The best of Dorset in words and pictures

Down to the sea in ships

David Bailey photographs his favourite Dorset ports and harbours

Kimmeridge Bay

1. Kimmeridge Bay at sunset, looking west towards Broad Bench and Charnel, with the Isle of Portland on the far left. The stone jetty in the foreground is a relic of the days when French businessmen exported Kimmeridge shale to Paris for the making of gas, grease and lamp oil – but the dreadful smell was too overpowering and the venture failed.

Towards Wyke Regis

2. Looking from Portland Castle over the harbour towards Wyke Regis. This fortress was built from Portland stone by Henry VIII in the early 1540s as a defence against possible French and Spanish invasion. It was captured by both Parliamentarians and Royalists during the Civil War, became a seaplane station during World War 1 and was used as an embarkation point for the D-Day invasion of Northern Europe which helped to end World War 2.

Price list on the Cobb, Lyme Regis

3. This price list on the Cobb at Lyme Regis shows that what is now a tourist town was once a thriving port. It had been a trading centre from medieval times and in the Tudor era was one of the most important ports on the south coast, with its ships sailing to all the parts of the world which were known about at the time. As recently as 1780, it was larger than Liverpool but it then went into a decline because of its inability to handle the increase in the size of ships.

West Bay

4. West Bay was known as Bridport Harbour until the arrival of the railway in 1884, which opened it up as a holiday destination. Pier Terrace, the row of four-storied houses stretching out to sea, was designed by Arts and Crafts architect Edward Prior. It caused quite a stir when it was built, Frederick Treves describing it as looking ‘as out of place as an iron girder in a flower garden’, but it remains the most striking building in West Bay, even against the competition from the recent developments.

The esplanade at Weymouth

5. The Georgian terraces of the Esplanade at Weymouth make an imposing backdrop to Custom House Quay, which often plays host to visiting tall ships. The Stavros S Niarchos is actually a modern vessel, completed in 2000 and used by the Tall Ships Youth Trust for educational purposes. Weymouth is the only port in the world to have hosted the start of the Tall Ships’ Race three times.

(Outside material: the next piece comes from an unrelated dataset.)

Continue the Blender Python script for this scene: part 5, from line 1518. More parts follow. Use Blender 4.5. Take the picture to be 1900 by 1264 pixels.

The fisherman's quay, Swanage

6. The view from Fisherman’s Quay in Swanage, looking north-west towards the Purbeck ridge, with Godlingston Hill on the left and Ballard Down on the right. The clock tower in the foreground was built in 1854 as a memorial to the Duke of Wellington and was originally sited at the south end of London Bridge, but it was soon dismantled because it was a hindrance to London’s ever-increasing traffic. The stones were given to George Burt and in 1868 he had them sent to Swanage and re-erected. The remains of the original pier can be seen in front of its 1896 replacement, now being restored to Victorian splendour.

Mudeford Quay

7. Mudeford Quay is on the north side of ‘The Run’, as the narrow entrance to Christchurch Harbour is known, with Hengistbury Head forming the southern bank. For many years associated with smuggling (and the site of the infamous 1784 Battle of Mudeford), the town is now more famous for fishing both as a small industry and as a leisure activity.

Lulworth Cove

8. Lulworth Cove, one of the finest examples of its kind in the world, might have been designed expressly for geology text-books. Formed because there are bands of rock of differing resistance running parallel to the shore, the most resistant of these being the Portland limestone next to the sea, its perfect shape is much loved by geologists and holidaymakers – and photographers.

Brownsea Island

9. Brownsea Island, the largest of the islands in Poole Harbour, had many different owners until the National Trust took it over in 1962. Henry VIII recognised its strategic importance in guarding the entrance to the harbour and ordered a castle to be built on it. It still stands, albeit much altered over the years. Now the island is a haven for wildlife, including Boy Scouts, who held their first camp there in 1907. On the left of the photograph is the Sandbanks peninsula, with the Purbeck Hills in the distance.